Provided material:

--- START ---

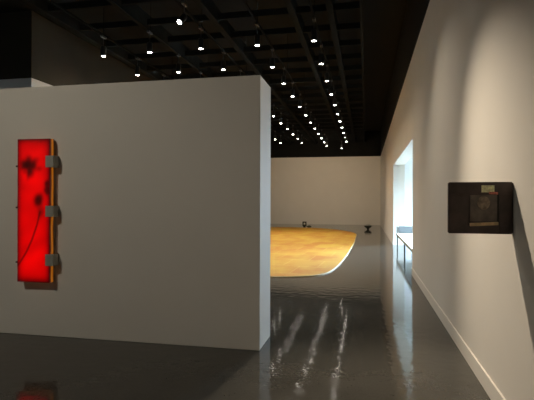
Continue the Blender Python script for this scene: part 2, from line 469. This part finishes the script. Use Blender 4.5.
def resin_mat():
    m = bpy.data.materials.new('amber_edge'); m.use_nodes = True
    nt = m.node_tree; b = nt.nodes['Principled BSDF']; L = nt.links.new
    tc = nt.nodes.new('ShaderNodeTexCoord'); sp = nt.nodes.new('ShaderNodeSeparateXYZ')
    n = nt.nodes.new('ShaderNodeTexNoise'); n.inputs['Scale'].default_value = 4; n.inputs['Detail'].default_value = 4
    ma = nt.nodes.new('ShaderNodeMath'); ma.operation = 'MULTIPLY_ADD'; ma.inputs[1].default_value = 0.035; 
    r = nt.nodes.new('ShaderNodeValToRGB'); e = r.color_ramp.elements
    e[0].position = 0.25; e[0].color = (0.06, 0.004, 0.002, 1)
    e[1].position = 0.95; e[1].color = (0.03, 0.012, 0.003, 1)
    q = e.new(0.60); q.color = (0.75, 0.22, 0.012, 1)
    mr = nt.nodes.new('ShaderNodeMapRange'); mr.inputs['From Min'].default_value = 0.015; mr.inputs['From Max'].default_value = 0.095
    L(tc.outputs['Object'], n.inputs['Vector']); L(tc.outputs['Object'], sp.inputs[0])
    L(n.outputs['Fac'], ma.inputs[0]); L(sp.outputs['Y'], ma.inputs[2]); L(ma.outputs[0], mr.inputs['Value']); L(mr.outputs[0], r.inputs['Fac'])
    L(r.outputs['Color'], b.inputs['Emission Color']); b.inputs['Emission Strength'].default_value = 0.5
    b.inputs['Base Color'].default_value = (0.1, 0.015, 0.006, 1); b.inputs['Roughness'].default_value = 0.25
    return m
bm = bmesh.new(); bm_box(bm, -W / 2, W / 2, 0.0065, T, 0, H, 0, 0.002)
o = obj('slab', bm, resin_mat(), lb); o['label'] = 'amber glowing side edge of the panel'
M['clip'] = mat('grey_painted_metal', (0.34, 0.33, 0.29), 0.5, metal=0.2, noise=0.08, nscale=12)
for (va, vb) in ((155.6, 167.2), (205.8, 216.8), (254.4, 266.0)):
    za, zb2 = px(52, va, FY)[1] - zb, px(52, vb, FY)[1] - zb
    bm = bmesh.new()
    bm_box(bm, W / 2 + 0.002, W / 2 + 0.052, -0.008, 0.10, zb2, za, 0, 0.002)
    bm_box(bm, W / 2 - 0.050, W / 2 + 0.004, -0.010, -0.0008, zb2, za, 0, 0.001)
    o = obj('bracket', bm, M['clip'], lb); o['label'] = 'grey metal clip wrapped round the right edge'
for v in (166.3, 207.5, 262):
    zz = px(17, v, FY)[1] - zb
    bm = bmesh.new(); bm_box(bm, -W / 2 - 0.022, -W / 2 + 0.004, -0.006, 0.1, zz - 0.010, zz + 0.010, 0, 0.002)
    o = obj('pin', bm, M['black'], lb); o['label'] = 'small dark pin on the left edge'

# ------------------------------------------------------------------ dark panel standing out from the right wall
QY = 3.585
qx0, qz1 = px(448.4, 182.2, QY); _, qz0 = px(448.4, 233.3, QY)
qx1 = XR - 0.004
QH = qz1 - qz0
dp = thing('wall_panel_artwork', 'dark brown square panel with small pale tag projecting from the right wall', 'artwork', (qx0, QY, qz0))
M['panel'] = mat('dark_stained_board', (0.070, 0.048, 0.040), 0.55, noise=0.35, nscale=9, bump=0.1, bscale=30)
M['panel2'] = mat('dark_grey_board', (0.15, 0.12, 0.095), 0.6, noise=0.35, nscale=14)
M['panel3'] = mat('near_black_board', (0.012, 0.010, 0.009), 0.6, noise=0.2, nscale=14)
M['tagp'] = mat('aged_paper', (0.85, 0.74, 0.42), 0.7, noise=0.35, nscale=60)
M['redp'] = mat('faded_red_paint', (0.60, 0.17, 0.12), 0.6, noise=0.5, nscale=70)
M['wood'] = mat('brown_wood_strip', (0.60, 0.42, 0.22), 0.5, noise=0.3, nscale=25)
M['oval'] = mat('faded_brown_print', (0.26, 0.20, 0.14), 0.6, noise=0.6, nscale=30)
bm = bmesh.new(); vs = bm_box(bm, 0, qx1 - qx0, 0, 0.045, 0, QH, 0, 0.006)
obj('board', bm, M['panel'], dp)
def on_panel(name, u0, v0, u1, v1, d, m, label=None, rot=0, bevel=0.001, base=0.0):
    X0, Z1 = px(u0, v0, QY); X1, Z0 = px(u1, v1, QY)
    cxp, czp = (X0 + X1) / 2 - qx0, (Z0 + Z1) / 2 - qz0
    bm = bmesh.new(); bm_box(bm, -(X1 - X0) / 2, (X1 - X0) / 2, -d - base, -base + 0.0005, -(Z1 - Z0) / 2, (Z1 - Z0) / 2, 0, bevel)
    o = obj(name, bm, m, dp); o.location = (cxp, 0, czp); o.rotation_euler = (0, rot, 0)
    if label: o['label'] = label
    return o
on_panel('lid_board', 450, 183.4, 510, 194.0, 0.010, M['panel'], 'raised dark upper board')
on_panel('side_board', 499.2, 194.6, 510.5, 231.8, 0.008, M['panel'], 'dark board at the right of the recess')
on_panel('side_board', 450.0, 194.6, 467.5, 231.8, 0.006, M['panel'], 'dark board at the left of the recess')
on_panel('center_board', 470, 195, 497, 221.5, 0.006, M['panel2'], 'slightly paler inner board')
on_panel('groove', 497.1, 195, 498.7, 222.5, 0.004, M['panel3'], 'black vertical groove')
on_panel('paper_tag', 481, 185.4, 494, 192.4, 0.002, M['tagp'], 'small aged yellow paper tag', base=0.010)
on_panel('red_smear', 488.5, 192.0, 497.5, 194.4, 0.0015, M['redp'], 'faded red paint mark', 0.05, 0.0005, base=0.012)
on_panel('ledge', 469.6, 222.3, 498.0, 225.8, 0.016, M['wood'], 'brown wooden ledge strip', -0.055)
# faint oval head in the inner board
bm = bmesh.new(); bm_lathe(bm, [(1.0, 0), (0.9, 0.002), (0.5, 0.003)], 24)
for v in bm.verts:
    x, y_, z_ = v.co; v.co = (x * 0.042, -z_ , y_ * 0.048)
o = obj('oval_print', bm, M['oval'], dp)
X0, Z0 = px(483.5, 203, QY); o.location = (X0 - qx0, -0.0062, Z0 - qz0)
o['label'] = 'faint brown oval shape'

# ------------------------------------------------------------------ bench in the opening
M['bench'] = mat('white_bench_top', (0.82, 0.82, 0.76), 0.4, noise=0.02, nscale=4)
M['bench_edge'] = mat('olive_bench_edge', (0.26, 0.24, 0.14), 0.5, noise=0.1, nscale=6)
M['bench_leg'] = mat('dark_bench_leg', (0.06, 0.06, 0.055), 0.4, metal=0.5, noise=0.1, nscale=10)
M['bolster'] = mat('grey_fabric', (0.10, 0.105, 0.105), 0.85, noise=0.06, nscale=40, bump=0.2, bscale=120)
BY0, BY1, bx0, bx1 = 11.0, 17.45, 1.06, 1.64
bn = thing('bench', 'long low white bench with grey end cushion standing in the bright opening', 'bench', ((bx0 + bx1) / 2, (BY0 + BY1) / 2, 0))
hw, hl = (bx1 - bx0) / 2, (BY1 - BY0) / 2
bm = bmesh.new(); bm_box(bm, -hw, hw, -hl, hl, 0.485, 0.515, 0, 0.004); obj('seat', bm, M['bench'], bn)
bm = bmesh.new()
bm_box(bm, -hw + .004, -hw + 0.03, -hl + .01, hl - .01, 0.43, 0.485); bm_box(bm, hw - 0.03, hw - .004, -hl + .01, hl - .01, 0.43, 0.485)
obj('apron', bm, M['bench_edge'], bn)
for yy in (-hl + 0.2, -0.1, hl - 0.12):
    for xx in (-hw + 0.035, hw - 0.035):
        bm = bmesh.new(); bm_box(bm, xx - 0.02, xx + 0.02, yy - 0.02, yy + 0.02, 0, 0.43 if True else 0, 0, 0.002)
        obj('leg', bm, M['bench_leg'], bn)
bm = bmesh.new(); bm_box(bm, -hw + 0.06, hw, hl - 0.14, hl - 0.02, 0.517, 0.76, 0, 0.03)
o = obj('end_cushion', bm, M['bolster'], bn); o['label'] = 'pale grey upright end cushion'
bm = bmesh.new(); bm_box(bm, -hw + 0.005, -hw + 0.045, hl - 0.14, hl - 0.06, 0.516, 0.75, 0, 0.004)
o = obj('end_post', bm, M['bench_leg'], bn); o['label'] = 'short dark post at the far corner'

# ------------------------------------------------------------------ small dark things at the foot of the back wall
M['dgreen'] = mat('dark_green_bronze', (0.035, 0.036, 0.020), 0.5, metal=0.3, noise=0.4, nscale=15)
def ground(u, v):
    z = F * CAM_H / (v - 202.7); X = (u - 366) * z * math.cos(YAW) / F
    return X, (z + X * math.sin(YAW)) / math.cos(YAW)
X, Y = ground(304.6, 229.0)
Y = 30.2; X = (304.6 - 366) * (Y * math.cos(YAW)) * math.cos(YAW) / F / (1 + (304.6 - 366) * math.sin(YAW) * math.cos(YAW) / F)
t = thing('small_sculpture', 'small upright dark open sculpture on the floor near back wall, left', 'sculpture', (X, Y, 0))
bm = bmesh.new(); bm_lathe(bm, [(0.07, 0.0), (0.085, 0.02), (0.08, 0.05), (0.13, 0.09), (0.15, 0.13), (0.13, 0.16)], 14)
obj('base', bm, M['dgreen'], t)
bm = bmesh.new()
for (a0, a1, b0, b1) in ((-0.13, -0.055, 0.13, 0.34), (0.055, 0.13, 0.13, 0.34), (-0.13, 0.13, 0.29, 0.365)):
    bm_box(bm, a0, a1, -0.04, 0.04, b0, b1, 0, 0.01)
obj('loop', bm, M['dgreen'], t)
bm = bmesh.new()
bmesh.ops.create_icosphere(bm, subdivisions=3, radius=1)
for v in bm.verts:
    k = 1 + 0.12 * math.sin(v.co.x * 5 + 1) * math.cos(v.co.y * 4)
    v.co = Vector((v.co.x * 0.17 * k, v.co.y * 0.12 * k, max(0.0, v.co.z * 0.065 * k + 0.055)))
for f in bm.faces: f.smooth = True
o = obj('dark_stone', bm, M['dgreen']); o.location = (X + 0.30, Y, 0)
tag(o, 'low dark flattened stone on floor just right of the small upright sculpture', 'stone')
X, Y = ground(368.1, 229.6)
t = thing('footed_bowl', 'small dark bowl on tapering foot on the floor near the right back corner', 'bowl', (X, Y, 0))
bm = bmesh.new(); bm_lathe(bm, [(0.05, 0.0), (0.07, 0.03), (0.10, 0.08), (0.19, 0.13), (0.22, 0.19), (0.205, 0.23), (0.15, 0.22)], 20)
obj('bowl_body', bm, M['dgreen'], t)
bm = bmesh.new(); bm_lathe(bm, [(0.15, 0.222), (0.16, 0.25), (0.13, 0.29), (0.06, 0.31)], 20)
o = obj('bowl_lid', bm, M['clip'], t); o['label'] = 'paler grey rounded top'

--- END ---

Your goal:
Could the lines from the top of the material through the line with "o = obj('pin', bm, M['black'], lb);" be repeated exactly, pictures left out?

Answer for this exercise:
Continue the Blender Python script for this scene: part 2, from line 469. This part finishes the script. Use Blender 4.5.
def resin_mat():
    m = bpy.data.materials.new('amber_edge'); m.use_nodes = True
    nt = m.node_tree; b = nt.nodes['Principled BSDF']; L = nt.links.new
    tc = nt.nodes.new('ShaderNodeTexCoord'); sp = nt.nodes.new('ShaderNodeSeparateXYZ')
    n = nt.nodes.new('ShaderNodeTexNoise'); n.inputs['Scale'].default_value = 4; n.inputs['Detail'].default_value = 4
    ma = nt.nodes.new('ShaderNodeMath'); ma.operation = 'MULTIPLY_ADD'; ma.inputs[1].default_value = 0.035; 
    r = nt.nodes.new('ShaderNodeValToRGB'); e = r.color_ramp.elements
    e[0].position = 0.25; e[0].color = (0.06, 0.004, 0.002, 1)
    e[1].position = 0.95; e[1].color = (0.03, 0.012, 0.003, 1)
    q = e.new(0.60); q.color = (0.75, 0.22, 0.012, 1)
    mr = nt.nodes.new('ShaderNodeMapRange'); mr.inputs['From Min'].default_value = 0.015; mr.inputs['From Max'].default_value = 0.095
    L(tc.outputs['Object'], n.inputs['Vector']); L(tc.outputs['Object'], sp.inputs[0])
    L(n.outputs['Fac'], ma.inputs[0]); L(sp.outputs['Y'], ma.inputs[2]); L(ma.outputs[0], mr.inputs['Value']); L(mr.outputs[0], r.inputs['Fac'])
    L(r.outputs['Color'], b.inputs['Emission Color']); b.inputs['Emission Strength'].default_value = 0.5
    b.inputs['Base Color'].default_value = (0.1, 0.015, 0.006, 1); b.inputs['Roughness'].default_value = 0.25
    return m
bm = bmesh.new(); bm_box(bm, -W / 2, W / 2, 0.0065, T, 0, H, 0, 0.002)
o = obj('slab', bm, resin_mat(), lb); o['label'] = 'amber glowing side edge of the panel'
M['clip'] = mat('grey_painted_metal', (0.34, 0.33, 0.29), 0.5, metal=0.2, noise=0.08, nscale=12)
for (va, vb) in ((155.6, 167.2), (205.8, 216.8), (254.4, 266.0)):
    za, zb2 = px(52, va, FY)[1] - zb, px(52, vb, FY)[1] - zb
    bm = bmesh.new()
    bm_box(bm, W / 2 + 0.002, W / 2 + 0.052, -0.008, 0.10, zb2, za, 0, 0.002)
    bm_box(bm, W / 2 - 0.050, W / 2 + 0.004, -0.010, -0.0008, zb2, za, 0, 0.001)
    o = obj('bracket', bm, M['clip'], lb); o['label'] = 'grey metal clip wrapped round the right edge'
for v in (166.3, 207.5, 262):
    zz = px(17, v, FY)[1] - zb
    bm = bmesh.new(); bm_box(bm, -W / 2 - 0.022, -W / 2 + 0.004, -0.006, 0.1, zz - 0.010, zz + 0.010, 0, 0.002)
    o = obj('pin', bm, M['black'], lb); o['label'] = 'small dark pin on the left edge'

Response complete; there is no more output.